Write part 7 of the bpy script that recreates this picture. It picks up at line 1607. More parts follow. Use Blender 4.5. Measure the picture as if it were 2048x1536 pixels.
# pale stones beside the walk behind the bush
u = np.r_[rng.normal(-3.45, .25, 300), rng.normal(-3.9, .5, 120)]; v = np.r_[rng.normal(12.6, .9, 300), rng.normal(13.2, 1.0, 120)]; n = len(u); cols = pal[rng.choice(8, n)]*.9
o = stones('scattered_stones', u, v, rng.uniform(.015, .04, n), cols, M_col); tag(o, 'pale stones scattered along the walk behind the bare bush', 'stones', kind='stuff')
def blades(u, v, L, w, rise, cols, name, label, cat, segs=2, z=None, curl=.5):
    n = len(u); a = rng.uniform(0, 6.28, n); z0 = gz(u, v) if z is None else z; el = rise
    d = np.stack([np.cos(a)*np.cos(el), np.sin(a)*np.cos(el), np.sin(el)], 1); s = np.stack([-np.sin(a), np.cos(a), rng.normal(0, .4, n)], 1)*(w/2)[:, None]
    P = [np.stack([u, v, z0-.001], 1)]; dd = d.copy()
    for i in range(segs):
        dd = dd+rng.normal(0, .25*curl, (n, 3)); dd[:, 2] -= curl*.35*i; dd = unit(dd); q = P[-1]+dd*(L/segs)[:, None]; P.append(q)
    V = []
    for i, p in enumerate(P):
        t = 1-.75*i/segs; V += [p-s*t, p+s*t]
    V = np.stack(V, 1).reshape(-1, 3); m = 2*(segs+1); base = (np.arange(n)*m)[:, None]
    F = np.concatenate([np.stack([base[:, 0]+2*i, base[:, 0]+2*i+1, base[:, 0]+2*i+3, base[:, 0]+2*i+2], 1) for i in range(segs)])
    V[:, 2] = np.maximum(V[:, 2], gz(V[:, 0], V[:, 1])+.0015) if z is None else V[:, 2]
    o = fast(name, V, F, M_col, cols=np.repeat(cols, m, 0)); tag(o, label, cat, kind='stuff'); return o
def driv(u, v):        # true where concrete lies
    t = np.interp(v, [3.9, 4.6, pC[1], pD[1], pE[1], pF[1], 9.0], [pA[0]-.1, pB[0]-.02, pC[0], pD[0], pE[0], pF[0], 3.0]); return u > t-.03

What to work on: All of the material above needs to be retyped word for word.

Exercise response:
Write part 7 of the bpy script that recreates this picture. It picks up at line 1607. More parts follow. Use Blender 4.5. Measure the picture as if it were 2048x1536 pixels.
# pale stones beside the walk behind the bush
u = np.r_[rng.normal(-3.45, .25, 300), rng.normal(-3.9, .5, 120)]; v = np.r_[rng.normal(12.6, .9, 300), rng.normal(13.2, 1.0, 120)]; n = len(u); cols = pal[rng.choice(8, n)]*.9
o = stones('scattered_stones', u, v, rng.uniform(.015, .04, n), cols, M_col); tag(o, 'pale stones scattered along the walk behind the bare bush', 'stones', kind='stuff')
def blades(u, v, L, w, rise, cols, name, label, cat, segs=2, z=None, curl=.5):
    n = len(u); a = rng.uniform(0, 6.28, n); z0 = gz(u, v) if z is None else z; el = rise
    d = np.stack([np.cos(a)*np.cos(el), np.sin(a)*np.cos(el), np.sin(el)], 1); s = np.stack([-np.sin(a), np.cos(a), rng.normal(0, .4, n)], 1)*(w/2)[:, None]
    P = [np.stack([u, v, z0-.001], 1)]; dd = d.copy()
    for i in range(segs):
        dd = dd+rng.normal(0, .25*curl, (n, 3)); dd[:, 2] -= curl*.35*i; dd = unit(dd); q = P[-1]+dd*(L/segs)[:, None]; P.append(q)
    V = []
    for i, p in enumerate(P):
        t = 1-.75*i/segs; V += [p-s*t, p+s*t]
    V = np.stack(V, 1).reshape(-1, 3); m = 2*(segs+1); base = (np.arange(n)*m)[:, None]
    F = np.concatenate([np.stack([base[:, 0]+2*i, base[:, 0]+2*i+1, base[:, 0]+2*i+3, base[:, 0]+2*i+2], 1) for i in range(segs)])
    V[:, 2] = np.maximum(V[:, 2], gz(V[:, 0], V[:, 1])+.0015) if z is None else V[:, 2]
    o = fast(name, V, F, M_col, cols=np.repeat(cols, m, 0)); tag(o, label, cat, kind='stuff'); return o
def driv(u, v):        # true where concrete lies
    t = np.interp(v, [3.9, 4.6, pC[1], pD[1], pE[1], pF[1], 9.0], [pA[0]-.1, pB[0]-.02, pC[0], pD[0], pE[0], pF[0], 3.0]); return u > t-.03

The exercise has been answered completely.